▸ SOURCE MATERIAL:
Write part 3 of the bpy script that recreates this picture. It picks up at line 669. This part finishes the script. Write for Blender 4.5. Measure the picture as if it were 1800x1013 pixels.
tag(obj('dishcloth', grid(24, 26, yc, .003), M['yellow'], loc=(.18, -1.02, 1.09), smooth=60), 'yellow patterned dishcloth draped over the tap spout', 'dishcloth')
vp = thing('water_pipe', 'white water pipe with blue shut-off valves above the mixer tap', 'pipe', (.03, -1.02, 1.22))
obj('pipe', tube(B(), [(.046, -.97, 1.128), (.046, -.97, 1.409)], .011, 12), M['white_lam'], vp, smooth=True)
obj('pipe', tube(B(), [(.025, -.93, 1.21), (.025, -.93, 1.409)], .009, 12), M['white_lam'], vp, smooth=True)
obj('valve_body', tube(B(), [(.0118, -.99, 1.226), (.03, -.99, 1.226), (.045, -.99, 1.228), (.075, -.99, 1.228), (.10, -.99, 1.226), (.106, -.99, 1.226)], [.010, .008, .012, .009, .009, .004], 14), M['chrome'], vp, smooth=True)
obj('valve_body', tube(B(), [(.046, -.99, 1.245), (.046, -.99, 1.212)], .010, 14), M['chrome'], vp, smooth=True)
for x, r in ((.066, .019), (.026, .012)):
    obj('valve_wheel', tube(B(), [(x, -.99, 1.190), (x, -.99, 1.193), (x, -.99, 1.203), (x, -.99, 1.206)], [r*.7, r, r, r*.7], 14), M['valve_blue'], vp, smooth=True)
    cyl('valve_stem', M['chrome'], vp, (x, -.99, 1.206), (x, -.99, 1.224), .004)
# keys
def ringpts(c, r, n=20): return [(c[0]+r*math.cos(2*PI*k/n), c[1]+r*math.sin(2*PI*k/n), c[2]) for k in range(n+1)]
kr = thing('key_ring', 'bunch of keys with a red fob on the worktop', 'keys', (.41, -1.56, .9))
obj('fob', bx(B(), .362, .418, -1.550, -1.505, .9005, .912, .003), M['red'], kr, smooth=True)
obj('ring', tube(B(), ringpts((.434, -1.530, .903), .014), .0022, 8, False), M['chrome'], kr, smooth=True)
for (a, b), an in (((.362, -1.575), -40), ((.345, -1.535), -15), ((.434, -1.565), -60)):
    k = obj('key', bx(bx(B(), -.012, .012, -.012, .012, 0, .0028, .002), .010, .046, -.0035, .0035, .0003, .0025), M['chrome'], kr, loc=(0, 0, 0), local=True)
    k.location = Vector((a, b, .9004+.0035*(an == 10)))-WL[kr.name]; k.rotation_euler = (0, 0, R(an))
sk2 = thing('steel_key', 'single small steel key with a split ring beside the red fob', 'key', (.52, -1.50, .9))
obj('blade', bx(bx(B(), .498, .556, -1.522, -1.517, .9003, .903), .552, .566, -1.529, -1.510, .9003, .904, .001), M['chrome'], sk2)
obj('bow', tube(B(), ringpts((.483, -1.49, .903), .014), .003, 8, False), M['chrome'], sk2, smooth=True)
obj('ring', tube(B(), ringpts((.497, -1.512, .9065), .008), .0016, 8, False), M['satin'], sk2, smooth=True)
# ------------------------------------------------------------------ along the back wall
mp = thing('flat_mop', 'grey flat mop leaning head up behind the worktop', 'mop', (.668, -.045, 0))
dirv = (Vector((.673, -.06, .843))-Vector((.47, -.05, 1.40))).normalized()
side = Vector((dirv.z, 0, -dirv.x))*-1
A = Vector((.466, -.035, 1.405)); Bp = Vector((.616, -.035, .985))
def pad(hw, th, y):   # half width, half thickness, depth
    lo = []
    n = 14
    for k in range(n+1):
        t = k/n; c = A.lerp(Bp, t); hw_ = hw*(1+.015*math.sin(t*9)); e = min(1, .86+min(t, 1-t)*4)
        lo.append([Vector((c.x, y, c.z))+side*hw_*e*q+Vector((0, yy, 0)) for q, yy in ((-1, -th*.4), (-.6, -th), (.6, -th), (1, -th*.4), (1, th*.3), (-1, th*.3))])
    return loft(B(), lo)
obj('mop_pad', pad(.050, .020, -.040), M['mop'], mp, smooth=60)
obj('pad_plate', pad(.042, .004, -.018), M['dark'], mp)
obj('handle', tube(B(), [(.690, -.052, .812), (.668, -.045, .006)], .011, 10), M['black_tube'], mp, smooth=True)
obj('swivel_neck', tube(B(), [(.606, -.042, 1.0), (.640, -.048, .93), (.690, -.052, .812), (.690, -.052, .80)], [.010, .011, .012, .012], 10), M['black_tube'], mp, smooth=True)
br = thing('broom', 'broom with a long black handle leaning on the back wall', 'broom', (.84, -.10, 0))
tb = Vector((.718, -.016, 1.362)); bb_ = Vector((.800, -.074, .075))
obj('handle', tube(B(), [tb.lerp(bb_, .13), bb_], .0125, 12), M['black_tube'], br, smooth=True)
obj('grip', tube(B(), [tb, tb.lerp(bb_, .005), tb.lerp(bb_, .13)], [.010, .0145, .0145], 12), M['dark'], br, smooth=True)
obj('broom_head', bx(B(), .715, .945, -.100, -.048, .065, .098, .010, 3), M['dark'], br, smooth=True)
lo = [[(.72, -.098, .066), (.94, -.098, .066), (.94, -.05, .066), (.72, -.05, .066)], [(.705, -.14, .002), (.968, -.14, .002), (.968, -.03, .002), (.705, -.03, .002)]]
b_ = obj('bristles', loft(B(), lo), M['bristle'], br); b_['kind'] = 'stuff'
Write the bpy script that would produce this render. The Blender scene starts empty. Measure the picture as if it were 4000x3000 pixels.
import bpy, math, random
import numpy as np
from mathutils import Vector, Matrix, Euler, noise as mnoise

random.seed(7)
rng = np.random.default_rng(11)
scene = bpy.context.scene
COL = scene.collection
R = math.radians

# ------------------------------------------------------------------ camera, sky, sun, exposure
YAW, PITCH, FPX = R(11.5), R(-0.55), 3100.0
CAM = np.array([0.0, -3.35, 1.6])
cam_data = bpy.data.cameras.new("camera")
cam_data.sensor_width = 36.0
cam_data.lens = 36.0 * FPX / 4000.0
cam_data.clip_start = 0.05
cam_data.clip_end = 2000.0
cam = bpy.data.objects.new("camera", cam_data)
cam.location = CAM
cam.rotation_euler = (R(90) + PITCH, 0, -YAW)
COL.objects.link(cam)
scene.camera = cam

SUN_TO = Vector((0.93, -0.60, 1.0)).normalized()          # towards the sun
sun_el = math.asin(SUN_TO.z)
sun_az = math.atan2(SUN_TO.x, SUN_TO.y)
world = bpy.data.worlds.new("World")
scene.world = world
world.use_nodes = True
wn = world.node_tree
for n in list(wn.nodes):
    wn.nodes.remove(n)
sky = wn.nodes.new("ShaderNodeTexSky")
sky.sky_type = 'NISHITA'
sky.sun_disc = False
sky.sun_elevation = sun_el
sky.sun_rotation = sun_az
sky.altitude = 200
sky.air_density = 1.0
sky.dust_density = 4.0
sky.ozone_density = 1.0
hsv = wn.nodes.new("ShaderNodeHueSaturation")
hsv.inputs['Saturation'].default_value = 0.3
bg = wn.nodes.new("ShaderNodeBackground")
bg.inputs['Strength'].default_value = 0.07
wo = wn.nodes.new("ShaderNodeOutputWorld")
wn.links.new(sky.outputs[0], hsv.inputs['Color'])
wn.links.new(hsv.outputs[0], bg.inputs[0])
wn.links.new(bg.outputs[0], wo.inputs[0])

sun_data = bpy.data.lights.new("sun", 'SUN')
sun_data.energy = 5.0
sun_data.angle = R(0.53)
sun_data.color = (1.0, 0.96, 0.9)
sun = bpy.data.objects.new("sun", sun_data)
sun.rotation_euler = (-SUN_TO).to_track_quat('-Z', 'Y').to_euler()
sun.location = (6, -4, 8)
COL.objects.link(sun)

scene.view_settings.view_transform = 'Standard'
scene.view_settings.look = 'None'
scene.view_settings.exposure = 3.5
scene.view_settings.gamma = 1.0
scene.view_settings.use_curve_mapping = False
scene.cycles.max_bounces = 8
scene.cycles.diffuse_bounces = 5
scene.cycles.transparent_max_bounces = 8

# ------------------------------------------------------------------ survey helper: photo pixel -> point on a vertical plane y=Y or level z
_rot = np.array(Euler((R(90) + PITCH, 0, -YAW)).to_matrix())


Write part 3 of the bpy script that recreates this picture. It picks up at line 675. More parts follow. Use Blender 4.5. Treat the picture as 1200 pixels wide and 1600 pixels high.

▸ TASK DETAILS: Provide an exact reproduction of only those lines that start at the line containing "Write the bpy" and end at the line containing "wn.links.new(bg.outputs[0], wo.inputs[0])", inclusive.

▸ EXERCISE SOLUTION:
Write the bpy script that would produce this render. The Blender scene starts empty. Measure the picture as if it were 4000x3000 pixels.
import bpy, math, random
import numpy as np
from mathutils import Vector, Matrix, Euler, noise as mnoise

random.seed(7)
rng = np.random.default_rng(11)
scene = bpy.context.scene
COL = scene.collection
R = math.radians

# ------------------------------------------------------------------ camera, sky, sun, exposure
YAW, PITCH, FPX = R(11.5), R(-0.55), 3100.0
CAM = np.array([0.0, -3.35, 1.6])
cam_data = bpy.data.cameras.new("camera")
cam_data.sensor_width = 36.0
cam_data.lens = 36.0 * FPX / 4000.0
cam_data.clip_start = 0.05
cam_data.clip_end = 2000.0
cam = bpy.data.objects.new("camera", cam_data)
cam.location = CAM
cam.rotation_euler = (R(90) + PITCH, 0, -YAW)
COL.objects.link(cam)
scene.camera = cam

SUN_TO = Vector((0.93, -0.60, 1.0)).normalized()          # towards the sun
sun_el = math.asin(SUN_TO.z)
sun_az = math.atan2(SUN_TO.x, SUN_TO.y)
world = bpy.data.worlds.new("World")
scene.world = world
world.use_nodes = True
wn = world.node_tree
for n in list(wn.nodes):
    wn.nodes.remove(n)
sky = wn.nodes.new("ShaderNodeTexSky")
sky.sky_type = 'NISHITA'
sky.sun_disc = False
sky.sun_elevation = sun_el
sky.sun_rotation = sun_az
sky.altitude = 200
sky.air_density = 1.0
sky.dust_density = 4.0
sky.ozone_density = 1.0
hsv = wn.nodes.new("ShaderNodeHueSaturation")
hsv.inputs['Saturation'].default_value = 0.3
bg = wn.nodes.new("ShaderNodeBackground")
bg.inputs['Strength'].default_value = 0.07
wo = wn.nodes.new("ShaderNodeOutputWorld")
wn.links.new(sky.outputs[0], hsv.inputs['Color'])
wn.links.new(hsv.outputs[0], bg.inputs[0])
wn.links.new(bg.outputs[0], wo.inputs[0])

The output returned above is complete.